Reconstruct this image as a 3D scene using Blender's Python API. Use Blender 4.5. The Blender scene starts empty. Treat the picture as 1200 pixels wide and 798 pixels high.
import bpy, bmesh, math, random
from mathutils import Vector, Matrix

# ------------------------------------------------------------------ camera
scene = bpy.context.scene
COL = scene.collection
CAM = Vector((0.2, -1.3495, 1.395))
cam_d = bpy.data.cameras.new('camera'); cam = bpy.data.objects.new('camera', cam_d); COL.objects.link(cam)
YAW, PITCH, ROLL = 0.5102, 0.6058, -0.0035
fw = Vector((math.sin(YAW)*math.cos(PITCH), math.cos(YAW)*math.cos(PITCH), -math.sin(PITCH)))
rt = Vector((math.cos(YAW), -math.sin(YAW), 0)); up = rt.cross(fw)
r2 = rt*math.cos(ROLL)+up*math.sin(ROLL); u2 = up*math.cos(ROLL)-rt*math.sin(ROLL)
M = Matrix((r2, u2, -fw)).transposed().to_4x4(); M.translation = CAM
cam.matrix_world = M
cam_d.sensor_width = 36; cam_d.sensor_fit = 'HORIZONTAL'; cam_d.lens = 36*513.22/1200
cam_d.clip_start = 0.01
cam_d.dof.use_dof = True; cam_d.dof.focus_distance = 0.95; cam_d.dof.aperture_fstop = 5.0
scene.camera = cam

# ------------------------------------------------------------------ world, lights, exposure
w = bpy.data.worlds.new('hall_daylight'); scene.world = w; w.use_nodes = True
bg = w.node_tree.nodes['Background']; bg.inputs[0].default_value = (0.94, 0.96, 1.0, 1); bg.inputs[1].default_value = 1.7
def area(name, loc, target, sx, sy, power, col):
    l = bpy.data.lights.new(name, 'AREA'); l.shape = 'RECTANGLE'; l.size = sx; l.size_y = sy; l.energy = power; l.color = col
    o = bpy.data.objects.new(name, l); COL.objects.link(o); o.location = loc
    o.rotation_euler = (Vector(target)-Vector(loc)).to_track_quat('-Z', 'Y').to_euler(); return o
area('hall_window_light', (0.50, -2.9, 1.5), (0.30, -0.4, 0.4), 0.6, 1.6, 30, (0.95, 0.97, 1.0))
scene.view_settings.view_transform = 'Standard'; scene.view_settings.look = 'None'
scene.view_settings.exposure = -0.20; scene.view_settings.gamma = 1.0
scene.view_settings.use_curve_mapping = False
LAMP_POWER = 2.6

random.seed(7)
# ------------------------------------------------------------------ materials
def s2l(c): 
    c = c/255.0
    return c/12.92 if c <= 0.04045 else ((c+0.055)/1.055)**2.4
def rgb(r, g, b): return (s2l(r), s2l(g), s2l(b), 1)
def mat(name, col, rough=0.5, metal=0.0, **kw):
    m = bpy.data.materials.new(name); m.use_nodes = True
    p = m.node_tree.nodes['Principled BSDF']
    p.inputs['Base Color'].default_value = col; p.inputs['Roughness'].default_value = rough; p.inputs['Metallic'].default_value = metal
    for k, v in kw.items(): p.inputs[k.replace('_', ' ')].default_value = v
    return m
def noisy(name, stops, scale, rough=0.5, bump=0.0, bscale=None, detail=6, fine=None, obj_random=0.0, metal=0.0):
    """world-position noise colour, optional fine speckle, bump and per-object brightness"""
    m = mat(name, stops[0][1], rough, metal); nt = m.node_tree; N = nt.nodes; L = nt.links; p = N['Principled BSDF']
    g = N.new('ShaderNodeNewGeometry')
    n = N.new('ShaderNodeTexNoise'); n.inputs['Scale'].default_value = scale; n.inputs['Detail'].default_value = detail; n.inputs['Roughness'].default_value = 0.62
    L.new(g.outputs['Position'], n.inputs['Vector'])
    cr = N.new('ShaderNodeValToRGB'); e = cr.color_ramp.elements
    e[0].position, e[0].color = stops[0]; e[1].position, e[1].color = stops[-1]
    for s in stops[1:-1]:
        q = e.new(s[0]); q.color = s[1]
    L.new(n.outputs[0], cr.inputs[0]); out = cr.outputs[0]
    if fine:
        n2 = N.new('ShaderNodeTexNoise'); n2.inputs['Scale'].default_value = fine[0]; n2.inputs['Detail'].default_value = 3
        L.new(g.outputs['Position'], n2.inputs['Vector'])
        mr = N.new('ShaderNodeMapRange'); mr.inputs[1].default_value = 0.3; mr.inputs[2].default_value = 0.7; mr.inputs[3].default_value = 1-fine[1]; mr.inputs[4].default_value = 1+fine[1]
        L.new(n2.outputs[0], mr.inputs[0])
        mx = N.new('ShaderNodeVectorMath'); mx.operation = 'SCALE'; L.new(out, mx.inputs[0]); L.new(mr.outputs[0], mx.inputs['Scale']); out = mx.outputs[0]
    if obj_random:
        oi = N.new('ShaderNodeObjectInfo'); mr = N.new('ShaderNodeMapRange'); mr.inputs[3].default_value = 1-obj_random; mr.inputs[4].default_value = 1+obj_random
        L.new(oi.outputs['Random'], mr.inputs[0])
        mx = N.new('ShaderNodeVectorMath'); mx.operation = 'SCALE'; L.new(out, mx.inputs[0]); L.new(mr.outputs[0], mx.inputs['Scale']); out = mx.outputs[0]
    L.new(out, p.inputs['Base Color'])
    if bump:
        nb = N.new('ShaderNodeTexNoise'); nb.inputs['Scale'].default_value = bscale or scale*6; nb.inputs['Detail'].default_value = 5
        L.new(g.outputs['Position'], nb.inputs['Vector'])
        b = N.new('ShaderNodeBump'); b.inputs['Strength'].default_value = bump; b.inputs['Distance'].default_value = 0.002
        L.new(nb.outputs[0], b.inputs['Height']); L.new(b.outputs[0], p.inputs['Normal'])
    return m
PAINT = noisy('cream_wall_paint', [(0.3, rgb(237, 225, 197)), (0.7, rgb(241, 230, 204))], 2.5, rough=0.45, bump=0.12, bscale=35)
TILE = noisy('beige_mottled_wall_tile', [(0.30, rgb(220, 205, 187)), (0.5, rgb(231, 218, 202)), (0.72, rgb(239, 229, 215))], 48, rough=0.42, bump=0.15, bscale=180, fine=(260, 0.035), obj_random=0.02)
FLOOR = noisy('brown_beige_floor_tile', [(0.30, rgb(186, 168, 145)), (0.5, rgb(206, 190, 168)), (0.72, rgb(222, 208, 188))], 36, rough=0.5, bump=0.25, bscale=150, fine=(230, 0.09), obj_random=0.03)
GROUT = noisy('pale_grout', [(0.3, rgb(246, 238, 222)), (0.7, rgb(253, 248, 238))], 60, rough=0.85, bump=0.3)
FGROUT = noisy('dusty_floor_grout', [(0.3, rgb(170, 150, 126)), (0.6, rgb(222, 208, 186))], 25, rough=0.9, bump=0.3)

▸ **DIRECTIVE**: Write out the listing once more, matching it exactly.

▸ **OUTPUT FOR THIS TASK**:
Reconstruct this image as a 3D scene using Blender's Python API. Use Blender 4.5. The Blender scene starts empty. Treat the picture as 1200 pixels wide and 798 pixels high.
import bpy, bmesh, math, random
from mathutils import Vector, Matrix

# ------------------------------------------------------------------ camera
scene = bpy.context.scene
COL = scene.collection
CAM = Vector((0.2, -1.3495, 1.395))
cam_d = bpy.data.cameras.new('camera'); cam = bpy.data.objects.new('camera', cam_d); COL.objects.link(cam)
YAW, PITCH, ROLL = 0.5102, 0.6058, -0.0035
fw = Vector((math.sin(YAW)*math.cos(PITCH), math.cos(YAW)*math.cos(PITCH), -math.sin(PITCH)))
rt = Vector((math.cos(YAW), -math.sin(YAW), 0)); up = rt.cross(fw)
r2 = rt*math.cos(ROLL)+up*math.sin(ROLL); u2 = up*math.cos(ROLL)-rt*math.sin(ROLL)
M = Matrix((r2, u2, -fw)).transposed().to_4x4(); M.translation = CAM
cam.matrix_world = M
cam_d.sensor_width = 36; cam_d.sensor_fit = 'HORIZONTAL'; cam_d.lens = 36*513.22/1200
cam_d.clip_start = 0.01
cam_d.dof.use_dof = True; cam_d.dof.focus_distance = 0.95; cam_d.dof.aperture_fstop = 5.0
scene.camera = cam

# ------------------------------------------------------------------ world, lights, exposure
w = bpy.data.worlds.new('hall_daylight'); scene.world = w; w.use_nodes = True
bg = w.node_tree.nodes['Background']; bg.inputs[0].default_value = (0.94, 0.96, 1.0, 1); bg.inputs[1].default_value = 1.7
def area(name, loc, target, sx, sy, power, col):
    l = bpy.data.lights.new(name, 'AREA'); l.shape = 'RECTANGLE'; l.size = sx; l.size_y = sy; l.energy = power; l.color = col
    o = bpy.data.objects.new(name, l); COL.objects.link(o); o.location = loc
    o.rotation_euler = (Vector(target)-Vector(loc)).to_track_quat('-Z', 'Y').to_euler(); return o
area('hall_window_light', (0.50, -2.9, 1.5), (0.30, -0.4, 0.4), 0.6, 1.6, 30, (0.95, 0.97, 1.0))
scene.view_settings.view_transform = 'Standard'; scene.view_settings.look = 'None'
scene.view_settings.exposure = -0.20; scene.view_settings.gamma = 1.0
scene.view_settings.use_curve_mapping = False
LAMP_POWER = 2.6

random.seed(7)
# ------------------------------------------------------------------ materials
def s2l(c): 
    c = c/255.0
    return c/12.92 if c <= 0.04045 else ((c+0.055)/1.055)**2.4
def rgb(r, g, b): return (s2l(r), s2l(g), s2l(b), 1)
def mat(name, col, rough=0.5, metal=0.0, **kw):
    m = bpy.data.materials.new(name); m.use_nodes = True
    p = m.node_tree.nodes['Principled BSDF']
    p.inputs['Base Color'].default_value = col; p.inputs['Roughness'].default_value = rough; p.inputs['Metallic'].default_value = metal
    for k, v in kw.items(): p.inputs[k.replace('_', ' ')].default_value = v
    return m
def noisy(name, stops, scale, rough=0.5, bump=0.0, bscale=None, detail=6, fine=None, obj_random=0.0, metal=0.0):
    """world-position noise colour, optional fine speckle, bump and per-object brightness"""
    m = mat(name, stops[0][1], rough, metal); nt = m.node_tree; N = nt.nodes; L = nt.links; p = N['Principled BSDF']
    g = N.new('ShaderNodeNewGeometry')
    n = N.new('ShaderNodeTexNoise'); n.inputs['Scale'].default_value = scale; n.inputs['Detail'].default_value = detail; n.inputs['Roughness'].default_value = 0.62
    L.new(g.outputs['Position'], n.inputs['Vector'])
    cr = N.new('ShaderNodeValToRGB'); e = cr.color_ramp.elements
    e[0].position, e[0].color = stops[0]; e[1].position, e[1].color = stops[-1]
    for s in stops[1:-1]:
        q = e.new(s[0]); q.color = s[1]
    L.new(n.outputs[0], cr.inputs[0]); out = cr.outputs[0]
    if fine:
        n2 = N.new('ShaderNodeTexNoise'); n2.inputs['Scale'].default_value = fine[0]; n2.inputs['Detail'].default_value = 3
        L.new(g.outputs['Position'], n2.inputs['Vector'])
        mr = N.new('ShaderNodeMapRange'); mr.inputs[1].default_value = 0.3; mr.inputs[2].default_value = 0.7; mr.inputs[3].default_value = 1-fine[1]; mr.inputs[4].default_value = 1+fine[1]
        L.new(n2.outputs[0], mr.inputs[0])
        mx = N.new('ShaderNodeVectorMath'); mx.operation = 'SCALE'; L.new(out, mx.inputs[0]); L.new(mr.outputs[0], mx.inputs['Scale']); out = mx.outputs[0]
    if obj_random:
        oi = N.new('ShaderNodeObjectInfo'); mr = N.new('ShaderNodeMapRange'); mr.inputs[3].default_value = 1-obj_random; mr.inputs[4].default_value = 1+obj_random
        L.new(oi.outputs['Random'], mr.inputs[0])
        mx = N.new('ShaderNodeVectorMath'); mx.operation = 'SCALE'; L.new(out, mx.inputs[0]); L.new(mr.outputs[0], mx.inputs['Scale']); out = mx.outputs[0]
    L.new(out, p.inputs['Base Color'])
    if bump:
        nb = N.new('ShaderNodeTexNoise'); nb.inputs['Scale'].default_value = bscale or scale*6; nb.inputs['Detail'].default_value = 5
        L.new(g.outputs['Position'], nb.inputs['Vector'])
        b = N.new('ShaderNodeBump'); b.inputs['Strength'].default_value = bump; b.inputs['Distance'].default_value = 0.002
        L.new(nb.outputs[0], b.inputs['Height']); L.new(b.outputs[0], p.inputs['Normal'])
    return m
PAINT = noisy('cream_wall_paint', [(0.3, rgb(237, 225, 197)), (0.7, rgb(241, 230, 204))], 2.5, rough=0.45, bump=0.12, bscale=35)
TILE = noisy('beige_mottled_wall_tile', [(0.30, rgb(220, 205, 187)), (0.5, rgb(231, 218, 202)), (0.72, rgb(239, 229, 215))], 48, rough=0.42, bump=0.15, bscale=180, fine=(260, 0.035), obj_random=0.02)
FLOOR = noisy('brown_beige_floor_tile', [(0.30, rgb(186, 168, 145)), (0.5, rgb(206, 190, 168)), (0.72, rgb(222, 208, 188))], 36, rough=0.5, bump=0.25, bscale=150, fine=(230, 0.09), obj_random=0.03)
GROUT = noisy('pale_grout', [(0.3, rgb(246, 238, 222)), (0.7, rgb(253, 248, 238))], 60, rough=0.85, bump=0.3)
FGROUT = noisy('dusty_floor_grout', [(0.3, rgb(170, 150, 126)), (0.6, rgb(222, 208, 186))], 25, rough=0.9, bump=0.3)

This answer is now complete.